Tak heran bila kualitas politik pun menjadi memburuk akibat polarisasi dukungan politik tersebut. Politik yang beradab, santun dan konstruktif tak lagi bisa dihadirkan akibat agresivitas semacam itu. Dan klaim kebenaran sepihak dari manapun itu justeru menjadi sumber utama pelemahan kita sebagai bangsa.
"Diperlukan logika politik yang menggugah kesadaran dan penalaran akal budi. Selain diperlukan juga politik gagasan yang mampu mendorong ruang diskusi dan melakukan desakan untuk mengubah keadaan menjadi lebih baik. Manusia harus menjalankan fungsi dan perannya sebagai khalifah (pemimpin; sejatinya pemimpin). Ia dibebani tanggungjawab memakmurkan bumi," jelas Bambang Saputra, seorang Guru Besar yang aktif di berbagai organisasi lintas profesi, baik di bidang spiritual, pendidikan, kesenian, dan kebudayaan, dalam bukunya.

Peran dan tanggungjawab besar harus disadari ada di pundak banyak pihak, mulai dari pemerintah yang sudah harus berpikir tentang cara mengajak para pimpinan ummat, pimpinan politik, ormas, pengusaha untuk bersama-sama dengan masyarakat menjalankan tugas dan fungsinya secara benar dan tepat tentang ayat, “Khalifah Tuhan di Muka Bumi.
Hadirnya Kado Anak Negeri untuk Sang Presiden, banyak diilhami dari berbagai gejala sosial yang mengarah pada ambruknya moralitas bangsa. Sejumlah elit politik di pusat maupun di daerah, saling berebut kekuasaan dengan cara saling sikut dan saling menjatuhkan.

Dengan mencintai tanah air dan menjaga kekayaan alam, ujar Bambang, adalah bagian dari penjelmaan kesadaran berketuhanan yang mendalam.
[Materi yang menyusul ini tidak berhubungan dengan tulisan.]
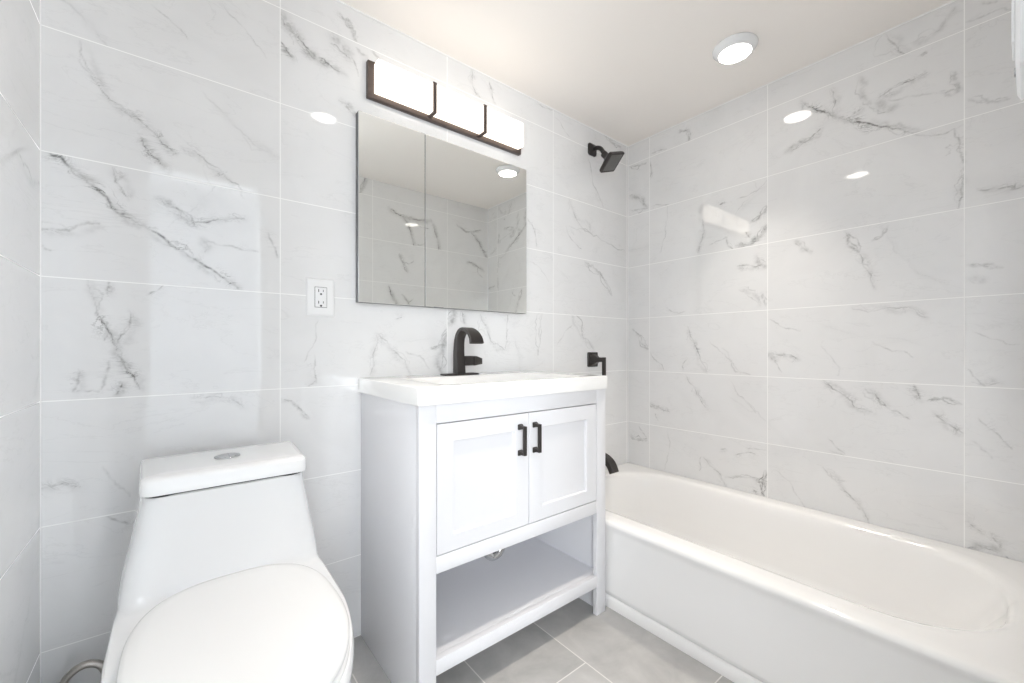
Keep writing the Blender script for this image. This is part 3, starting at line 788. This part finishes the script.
# ------------------------------------------------------------------ sink faucet
def faucet():
    x, y, z = 1.137, -.082, .9225
    root = thing('sink_faucet', 'matte black arched sink faucet with a side lever on the countertop', 'faucet', (x, y, z))
    B = MB().loft([rrect(x - .078, x + .078, y - .025, y + .025, .008, z), rrect(x - .078, x + .078, y - .025, y + .025, .008, z + .004), rrect(x - .075, x + .075, y - .022, y + .022, .006, z + .0062)])
    B.build('base_plate', M_BLACK, root)
    # ribbon body rising and arching forward; each station: centre (y,z), tangent angle, width(x), thickness
    P = smoothpath([(0, y + .004, z + .006), (0, y + .006, z + .05), (0, y + .008, z + .10), (0, y + .001, z + .145), (0, y - .020, z + .172), (0, y - .052, z + .1805), (0, y - .088, z + .168), (0, y - .112, z + .146), (0, y - .120, z + .124)], 7)
    rings = []; n = len(P)
    for i, p in enumerate(P):
        t = (P[min(i + 1, n - 1)] - P[max(i - 1, 0)]).normalized(); nr = Vector((0, t.z, -t.y)); u = i / (n - 1)
        w = .0185 - .001 * min(1, u * 2.2) + .012 * max(0, (u - .38) / .62); th = .0175 - .012 * min(1, u / .60)
        rings.append([Vector((x, p.y, p.z)) + Vector((sx * w, 0, 0)) + nr * sn * th for sx, sn in ((-1, -1), (-.9, -1.12), (.9, -1.12), (1, -1), (1, 1), (.9, 1.12), (-.9, 1.12), (-1, 1))])
    MB().loft(rings).build('spout', M_BLACK, root, sharp=40)
    h = MB().box(x + .014, x + .054, y - .016, y + .016, z + .036, z + .075, .003)
    o = h.build('handle_hub', M_BLACK, root)
    lv = MB().loft([[Vector((X, y + a * ws, z + .055 + dz + c * hs)) for a, c in ((-1, -1), (1, -1), (1, 1), (-1, 1))] for X, ws, hs, dz in ((x + .0545, .011, .016, 0), (x + .059, .011, .016, 0), (x + .062, .015, .0195, 0), (x + .072, .015, .018, .0005), (x + .096, .013, .0125, -.002), (x + .100, .012, .0115, -.002))], smooth=False)
    lv.build('lever', M_BLACK, root)
faucet()

# ------------------------------------------------------------------ mirror cabinet
def mirror_cabinet():
    x0, x1, z0, z1 = .7544, 1.5325, 1.191, 1.862
    root = thing('mirror_cabinet', 'frameless two-door mirrored medicine cabinet over the vanity', 'mirror', (1.143, 0, 1.191))
    MB().box(x0, x1, -.0284, -.0005, z0, z1).build('cabinet_box', M_DARK, root)
    for a, b in ((x0, 1.0095), (1.0125, x1)):
        d = MB(); bv = .0008
        def r(k, y): return [Vector(p) for p in ((a + k, y, z0 + k), (b - k, y, z0 + k), (b - k, y, z1 - k), (a + k, y, z1 - k))]
        d.loft([r(0, -.0286), r(0, -.0300), r(bv, -.0305)], smooth=False)
        d.build('mirror_door', M_MIRROR, root, sharp=.2)
mirror_cabinet()

# ------------------------------------------------------------------ bar light
def bar_light():
    x0, x1, z0, z1 = .791, 1.508, 1.931, 2.063
    root = thing('bar_light', 'lit white bar light with dark bronze frame above the mirror', 'light', (1.155, 0, 2.0))
    MB().box(x0, x1, -.020, -.0005, z0, z1, .001).build('back_plate', M_BRONZE, root)
    MB().box(x0 + .022, x1 - .018, -.060, -.0205, z0 + .016, z1 - .009, .003).build('diffuser', M_DIFF, root)
    for x in (1.036, 1.274):
        s = MB(); w = .0075; yo = -.0655; zi, zt = z0 + .008, z1 - .006
        s.box(x - w, x + w, yo, yo + .005, zi, zt, .0006)
        s.box(x - w, x + w, yo + .005, -.0203, zi, zi + .005, .0006)
        s.box(x - w, x + w, yo + .005, -.0203, zt - .005, zt, .0006)
        s.build('strap', M_BRONZE, root)
bar_light()

# ------------------------------------------------------------------ recessed ceiling lights
def ceiling_light(x, y, label):
    root = thing('ceiling_light', label, 'light', (x, y, CZ))
    ld = bpy.data.lights.new('downlight_beam', 'AREA'); ld.shape = 'DISK'; ld.size = .10; ld.energy = DOWNLIGHT_WATTS; ld.color = (1, .92, .83); ld.spread = math.radians(68)
    lo = bpy.data.objects.new('downlight_beam', ld); COL.objects.link(lo); lo.location = (0, 0, -.0282); lo.parent = root
    def ring(r, z): return [Vector((x + r * math.cos(2 * math.pi * k / 64), y + r * math.sin(2 * math.pi * k / 64), CZ + z)) for k in range(64)]
    MB().loft([ring(.080, -.0006), ring(.082, -.003), ring(.081, -.008), ring(.064, -.026), ring(.059, -.028), ring(.0585, -.020)], cap0=True, cap1=True).build('trim_ring', M_WPAINT, root, sharp=60)
    MB().loft([ring(.058, -.0212), ring(.058, -.0255), ring(.052, -.0275)]).build('lens', M_LENS, root, sharp=60)
ceiling_light(2.000, -.765, 'round lit ceiling light over the bathtub')
ceiling_light(.850, -.765, 'round lit ceiling light above the vanity side, seen only as reflections in the wall tiles')

# ------------------------------------------------------------------ shower head
def shower_head():
    root = thing('wall_shower', 'matte black square shower head on an arm high on the back wall', 'shower head', (2.03, 0, 2.115))
    MB().loft([[Vector((p.x, y, p.y)) for p in rrect(2.03 - w, 2.03 + w, 2.115 - w, 2.115 + w, r, 0)] for y, w, r in ((-.0005, .032, .012), (-.008, .032, .012), (-.014, .026, .011), (-.022, .016, .010))]).build('wall_flange', M_BLACK, root)
    c = Vector((2.026, -.145, 1.994)); ps, th, ro = .36, .688, .508
    a = Vector((math.cos(ps), math.sin(ps), 0)); o = Vector((math.sin(ps), -math.cos(ps), 0))
    v = o * math.cos(th) + Vector((0, 0, 1)) * math.sin(th); n = Vector((0, 0, 1)) * math.cos(th) - o * math.sin(th)
    a, v = a * math.cos(ro) + v * math.sin(ro), v * math.cos(ro) - a * math.sin(ro)
    neck = c + n * .066
    MB().tube(smoothpath([(2.03, -.012, 2.115), (2.028, -.040, 2.112), (2.022, -.072, 2.092), tuple(neck)], 8), .0115, 16).build('shower_arm', M_BLACK, root)
    MB().cyl(neck - n * .012, neck + n * .012, .0175, n=24, bev=.002).build('swivel_nut', M_BLACK, root)
    def sq(h, w, r): return [c + a * p.x + v * p.y + n * h for p in rrect(-w, w, -w, w, r, 0)]
    hd = MB().loft([sq(.0, .052, .006), sq(.0, .0555, .006), sq(.011, .0555, .006), sq(.018, .053, .010), sq(.030, .036, .018), sq(.044, .021, .0205), sq(.056, .017, .0168)])
    ho = hd.build('spray_head', M_BLACK, root, sharp=45)
    fp = MB().loft([sq(-.0003, .046, .006), sq(-.0022, .044, .006)])
    for i in range(7):
        for j in range(7):
            q = c + a * (i - 3) * .0125 + v * (j - 3) * .0125
            fp.cyl(q - n * .002, q - n * .0042, .0022, .0014, n=6)
    fo = fp.build('spray_face', M_GREY, root); fo.parent = ho; fo.location = (0, 0, 0)
shower_head()

# ------------------------------------------------------------------ shower valve and tub spout
def shower_valve():
    x, z = 2.034, .967
    root = thing('shower_valve', 'matte black shower valve with a lever handle on the back wall above the tub', 'valve', (x, 0, z))
    MB().loft([[Vector((p.x, y, p.y)) for p in rrect(x - w, x + w, z - w, z + w, .006, 0)] for y, w in ((-.0005, .040), (-.007, .040), (-.010, .037))]).build('escutcheon', M_BLACK, root)
    MB().loft([[Vector((p.x, y, p.y)) for p in rrect(x - w, x + w, z - w, z + w, w * .5, 0)] for y, w in ((-.010, .030), (-.026, .024), (-.042, .013), (-.076, .0115))]).build('hub', M_BLACK, root)
    MB().box(x - .011, x + .011, -.088, -.076, z - .098, z + .013, .002).build('lever', M_BLACK, root)
shower_valve()

def tub_spout():
    x = 2.03
    root = thing('tub_spout', 'matte black curved tub spout over the tap end of the bathtub', 'faucet', (x, 0, .44))
    P = smoothpath([(x, -.001, .445), (x, -.05, .449), (x, -.095, .442), (x, -.130, .420), (x, -.152, .380)], 7); rings = []
    for i, p in enumerate(P):
        t = (P[min(i + 1, len(P) - 1)] - P[max(i - 1, 0)]).normalized(); nr = Vector((0, t.z, -t.y)); u = i / (len(P) - 1)
        w = .027 - .003 * u; th = .022 - .005 * u
        rings.append([p + Vector((sx * w, 0, 0)) + nr * sn * th for sx, sn in ((-1, -.7), (-.8, -1), (.8, -1), (1, -.7), (1, .7), (.8, 1), (-.8, 1), (-1, .7))])
    MB().loft(rings).build('spout_body', M_BLACK, root, sharp=40)
    MB().loft([[Vector((p.x, y, p.y)) for p in rrect(x - w, x + w, .445 - w, .445 + w, .008, 0)] for y, w in ((-.0005, .033), (-.006, .033), (-.008, .031))]).build('wall_flange', M_BLACK, root)
tub_spout()

# ------------------------------------------------------------------ outlet and switch plate
def outlet():
    x0, x1, z0, z1 = .5925, .6812, 1.1375, 1.262; xc, zc = (x0 + x1) / 2, (z0 + z1) / 2
    root = thing('outlet', 'white rectangular power outlet on the tiled wall left of the mirror', 'outlet', (xc, 0, zc))
    def r(k, y): return [Vector((p.x, y, p.y)) for p in rrect(x0 + k, x1 - k, z0 + k, z1 - k, .003, 0)]
    MB().loft([r(0, -.0005), r(0, -.003), r(.0035, -.006), r(.006, -.0062)]).build('cover_plate', M_PLASTIC, root)
    MB().box(xc - .0195, xc + .0195, -.0066, -.0063, zc - .0345, zc + .0345).build('gasket_line', M_SLOT, root)  # near-black sheet paints the shaded gap round the receptacle
    ins = MB().box(xc - .0182, xc + .0182, -.0082, -.0067, zc - .0332, zc + .0332, .0006).build('receptacle', M_PLASTIC, root)
    for dz in (.0175, -.0215):
        for nm, s in (('slot', MB().box(xc - .0088, xc - .0062, -.0086, -.0083, zc + dz, zc + dz + .009)), ('slot', MB().box(xc + .0062, xc + .0082, -.0086, -.0083, zc + dz + .001, zc + dz + .008)),
                      ('ground_hole', MB().cyl((xc, -.0086, zc + dz - .007), (xc, -.0083, zc + dz - .007), .0034, n=16))):
            so = s.build(nm, M_SLOT, root); so.parent = ins; so.location = (0, 0, 0)
    for z in (zc + .049, zc - .049):
        MB().cyl((xc, -.0062, z), (xc, -.0070, z), .0032, n=16).build('screw', M_PLASTIC, root)
outlet()

def switch_plate():
    x0, x1, z0, z1 = .7215, .7935, 1.228, 1.346; xc, zc = (x0 + x1) / 2, (z0 + z1) / 2
    root = thing('light_switch', 'white switch plate beside the doorway, cut off by the right edge of the view', 'switch', (xc, YF, zc))
    def r(k, y): return [Vector((p.x, YF + y, p.y)) for p in rrect(x0 + k, x1 - k, z0 + k, z1 - k, .003, 0)]
    MB().loft([r(0, .0005), r(0, .003), r(.0035, .0050), r(.006, .0052)]).build('cover_plate', M_PLASTIC, root)
    MB().box(xc - .0165, xc + .0165, YF + .0053, YF + .0072, zc - .033, zc + .033, .001).build('rocker', M_PLASTIC, root)
    for z in (zc + .049, zc - .049):
        MB().cyl((xc, YF + .0053, z), (xc, YF + .0061, z), .0034, n=16).build('screw', M_CHROME, root)
switch_plate()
Dan sebaik-baik kesadaran berketuhanan adalah terletak pada dalamnya cinta dan luasnya pengabdian untuk menjaga Tanah Air sendiri, pungkas Bambang Saputra, yang menamatkan studi S1 di Fakultas Syariah IAIN Sumatera Utara tahun 2004. Sepuluh tahun kemudian masih di perguruan tinggi tersebut yang menjadi Universitas Islam Negeri (UIN) Sumatera Utara -- Bambang meraih gelar Magister Hukum Islam (MHI) – S2 dengan predikat Yudisium Terpuji (cum laude).